La bestia umana che dà il titolo alla versione italiana è un’espressione che deriva dritta dritta dall’omonimo romanzo di Zola (1888, fin de siècle pure lui); due settimane fa, al Warner Theater di Washington, Wolfe ne ha spiegato alla perfezione il significato in un discorso riportato sabato scorso da Il Foglio, l’unico quotidiano dadaista d’Italia: “l’homo sapiens - o homo loquax, come a me piace definirlo - non era stato creato da Dio a propria somiglianza, ma era soltanto una bestia, nient’affatto diversa d un serpente, da un orangutango (…).
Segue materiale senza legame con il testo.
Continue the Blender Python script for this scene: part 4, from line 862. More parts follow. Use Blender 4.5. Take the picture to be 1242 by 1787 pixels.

La dottrina di Darwin si è trasferita con straordinaria velocità dalle pagine di una rivista scientifica in ogni livello della società (…) e ha creato una linea di demarcazione fra la sbigottita borghesia timorosa di Dio e quelle persone di animo dolce e leggero che riconoscevano il proprio compito in un’osservazione della borghesia condotta da supreme altezze”.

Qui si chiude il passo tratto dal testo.